The most interesting column this month is author/screenwriter Christopher Volk taking issue with horror grand-master Joe Lansdale's assertion "that novel-writing is an inherently superior art-form to screenwriting." (p22) His rebuttal makes fascinating reading.
The fiction in Black Static 3 opens with "The Pit" by Alexander Glass. A young man is able to conjure an opening into the earth that sucks in all around it. It's technically well-written, and has competent characterization, but for whatever reason, it fails to ignite.
By contrast, while Seth Skorkowsky's 'The Mist of Lichthafen' has the jolt of an unforeshadowed change of viewpoint at the end that's akin to hitting a pothole in a speeding car, in every other way it's excellent; in an alternate Europe a port is occasionally invaded by a Lovecraft-ian mist that covers surfaces in slime and contains lurking monsters that attack two theives who dare to venture into it. Hugely enjoyable.
As is 'The Sentinels' by Tony Richards, a lovely little story about a man stranded in the Sonoran Desert in Arizona after crashing his 4x4. This hover much more on the edge of dark fantasy --in another magazine, it could have appeared non-genre-- than the stories that bookend it.
Like the two earlier stories, the characters in Ian R. Faulkner's 'The Difference Between' are caught in the open, seeking sanctuary, but this time the locale is the trenches of The Western Front, in echoes of Dan Simmon's 'The Great Lover.' There's one clunky paragraph of infodumping, but apart from that Faulkner's style is assured, there's a wealth of detail that makes the reader feel how it was to be cowering in the trenches waiting for the signal to attack, and overall, it's a terrific piece of dark fantasy.
Carole Johnstone's 'The Morning After' is a debut story that reeks of location, and has a nice twist that's so subtle it has to be read carefully. It's a first sale that bodes well for Johnstone.
'The fantasy Jumper' by Will McIntosh is a first BS appearance by a regular contributor to sister-magazine Interzone,and it's a fine story, perhaps the best in the magazine; set at a future World's Fair, which includes amongst its attractions a booth that will generate temporary people designed to replay selected memories. Breaking from it's expected narrative arc, it's short and to the point, and perhaps worth the price of the magazine on it's own.

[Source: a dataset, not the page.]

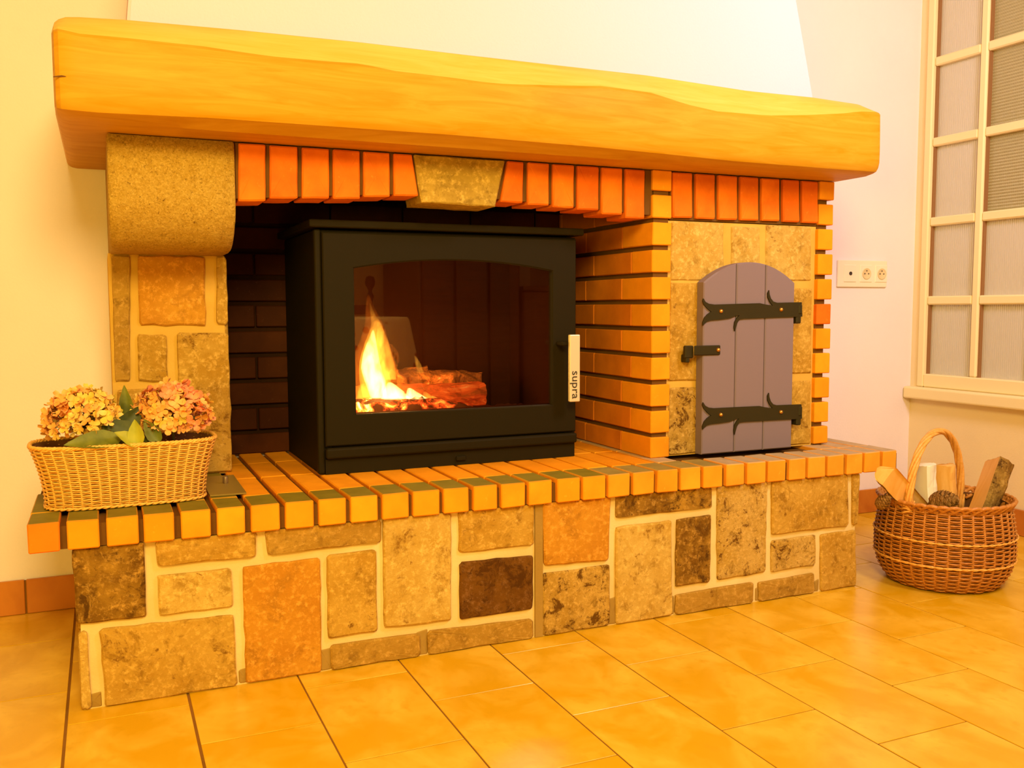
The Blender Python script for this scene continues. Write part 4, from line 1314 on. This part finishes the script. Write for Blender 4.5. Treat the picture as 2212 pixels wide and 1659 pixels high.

Rounding out the fiction is 'The Toad and I' a first BS appearance by Matthew Holness, who is better known as the creator of Garth Marenghi's Dark Place and Man to Man with Dean Learner for British television's Channel 4. But he is also a short-story writer of some ability, as this demonic tour-de-farce of a model-maker revisiting his former employers attests.
BS3 has three outstanding stories, and most of the others are better than average, and well worth hunting down.